◆ Your objective
Transcribe the material from its first line onward, ending with the line that contains "scene.camera = cam" and adding nothing beyond it.

Stored dataset items:
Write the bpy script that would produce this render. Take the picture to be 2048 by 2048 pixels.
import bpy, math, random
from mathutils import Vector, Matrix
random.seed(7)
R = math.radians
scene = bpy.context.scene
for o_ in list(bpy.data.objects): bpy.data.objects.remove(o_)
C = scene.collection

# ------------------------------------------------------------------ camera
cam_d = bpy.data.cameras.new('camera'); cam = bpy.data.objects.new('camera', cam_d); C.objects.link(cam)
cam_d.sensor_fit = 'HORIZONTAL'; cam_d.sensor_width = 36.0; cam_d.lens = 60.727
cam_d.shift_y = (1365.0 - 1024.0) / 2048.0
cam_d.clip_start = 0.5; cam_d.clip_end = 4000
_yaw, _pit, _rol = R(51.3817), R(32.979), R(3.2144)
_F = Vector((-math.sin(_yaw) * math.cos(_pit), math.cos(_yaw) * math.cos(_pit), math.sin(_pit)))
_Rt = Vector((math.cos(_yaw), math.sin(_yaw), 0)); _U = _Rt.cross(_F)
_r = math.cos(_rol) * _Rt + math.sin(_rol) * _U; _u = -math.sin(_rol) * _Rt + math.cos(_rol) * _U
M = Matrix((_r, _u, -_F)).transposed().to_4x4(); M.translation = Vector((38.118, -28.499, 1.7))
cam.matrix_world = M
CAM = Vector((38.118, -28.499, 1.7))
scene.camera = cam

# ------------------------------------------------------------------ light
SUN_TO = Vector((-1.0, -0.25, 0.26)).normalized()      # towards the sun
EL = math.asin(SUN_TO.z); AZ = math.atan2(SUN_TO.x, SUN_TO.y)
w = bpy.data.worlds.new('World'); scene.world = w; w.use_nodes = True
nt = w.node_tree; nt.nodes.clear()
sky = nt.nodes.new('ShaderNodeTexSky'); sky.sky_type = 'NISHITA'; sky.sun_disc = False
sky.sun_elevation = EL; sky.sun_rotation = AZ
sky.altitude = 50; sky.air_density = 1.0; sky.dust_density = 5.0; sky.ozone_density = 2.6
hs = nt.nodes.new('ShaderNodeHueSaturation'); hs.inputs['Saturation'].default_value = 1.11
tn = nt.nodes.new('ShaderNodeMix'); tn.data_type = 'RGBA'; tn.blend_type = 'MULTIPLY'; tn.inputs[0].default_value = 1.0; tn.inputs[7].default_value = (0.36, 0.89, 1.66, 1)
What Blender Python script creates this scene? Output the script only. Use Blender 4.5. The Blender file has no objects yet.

◆ Answer in full
Write the bpy script that would produce this render. Take the picture to be 2048 by 2048 pixels.
import bpy, math, random
from mathutils import Vector, Matrix
random.seed(7)
R = math.radians
scene = bpy.context.scene
for o_ in list(bpy.data.objects): bpy.data.objects.remove(o_)
C = scene.collection

# ------------------------------------------------------------------ camera
cam_d = bpy.data.cameras.new('camera'); cam = bpy.data.objects.new('camera', cam_d); C.objects.link(cam)
cam_d.sensor_fit = 'HORIZONTAL'; cam_d.sensor_width = 36.0; cam_d.lens = 60.727
cam_d.shift_y = (1365.0 - 1024.0) / 2048.0
cam_d.clip_start = 0.5; cam_d.clip_end = 4000
_yaw, _pit, _rol = R(51.3817), R(32.979), R(3.2144)
_F = Vector((-math.sin(_yaw) * math.cos(_pit), math.cos(_yaw) * math.cos(_pit), math.sin(_pit)))
_Rt = Vector((math.cos(_yaw), math.sin(_yaw), 0)); _U = _Rt.cross(_F)
_r = math.cos(_rol) * _Rt + math.sin(_rol) * _U; _u = -math.sin(_rol) * _Rt + math.cos(_rol) * _U
M = Matrix((_r, _u, -_F)).transposed().to_4x4(); M.translation = Vector((38.118, -28.499, 1.7))
cam.matrix_world = M
CAM = Vector((38.118, -28.499, 1.7))
scene.camera = cam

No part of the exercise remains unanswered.